# [Exercise description]
Extract, unchanged, each line of the listing below from its first line through the line that contains "COL = sc.collection", inclusive, and nothing else.

# [Dataset section]
++++++++++

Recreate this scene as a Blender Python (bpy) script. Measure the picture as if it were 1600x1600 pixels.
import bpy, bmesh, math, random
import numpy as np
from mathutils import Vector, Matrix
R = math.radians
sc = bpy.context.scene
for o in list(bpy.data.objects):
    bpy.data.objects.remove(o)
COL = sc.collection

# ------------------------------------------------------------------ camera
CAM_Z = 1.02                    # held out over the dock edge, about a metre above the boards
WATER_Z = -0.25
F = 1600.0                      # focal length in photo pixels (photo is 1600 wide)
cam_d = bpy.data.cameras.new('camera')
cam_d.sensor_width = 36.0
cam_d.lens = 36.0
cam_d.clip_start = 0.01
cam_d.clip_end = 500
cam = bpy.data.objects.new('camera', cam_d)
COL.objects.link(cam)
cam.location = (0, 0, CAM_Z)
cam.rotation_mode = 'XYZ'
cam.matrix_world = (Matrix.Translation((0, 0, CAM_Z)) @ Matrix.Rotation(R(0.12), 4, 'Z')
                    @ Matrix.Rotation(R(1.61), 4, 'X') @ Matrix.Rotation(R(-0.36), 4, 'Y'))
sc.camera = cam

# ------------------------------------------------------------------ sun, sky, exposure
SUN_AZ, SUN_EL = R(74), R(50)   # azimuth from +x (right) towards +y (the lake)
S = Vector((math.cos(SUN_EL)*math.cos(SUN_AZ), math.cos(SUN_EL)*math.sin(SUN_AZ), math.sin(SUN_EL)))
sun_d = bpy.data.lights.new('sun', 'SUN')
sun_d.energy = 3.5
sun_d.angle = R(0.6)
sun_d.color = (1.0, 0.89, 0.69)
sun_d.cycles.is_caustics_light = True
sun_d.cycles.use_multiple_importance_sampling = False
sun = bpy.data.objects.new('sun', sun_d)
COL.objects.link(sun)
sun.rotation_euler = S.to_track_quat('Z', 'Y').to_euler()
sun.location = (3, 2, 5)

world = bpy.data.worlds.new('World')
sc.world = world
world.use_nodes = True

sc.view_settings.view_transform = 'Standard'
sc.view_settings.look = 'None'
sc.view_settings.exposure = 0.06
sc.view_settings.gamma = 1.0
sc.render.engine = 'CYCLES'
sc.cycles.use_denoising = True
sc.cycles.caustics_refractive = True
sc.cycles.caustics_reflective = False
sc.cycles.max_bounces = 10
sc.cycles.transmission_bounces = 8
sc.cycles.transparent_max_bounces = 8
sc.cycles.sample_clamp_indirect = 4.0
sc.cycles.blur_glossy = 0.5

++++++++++

# [Answer to the exercise]
Recreate this scene as a Blender Python (bpy) script. Measure the picture as if it were 1600x1600 pixels.
import bpy, bmesh, math, random
import numpy as np
from mathutils import Vector, Matrix
R = math.radians
sc = bpy.context.scene
for o in list(bpy.data.objects):
    bpy.data.objects.remove(o)
COL = sc.collection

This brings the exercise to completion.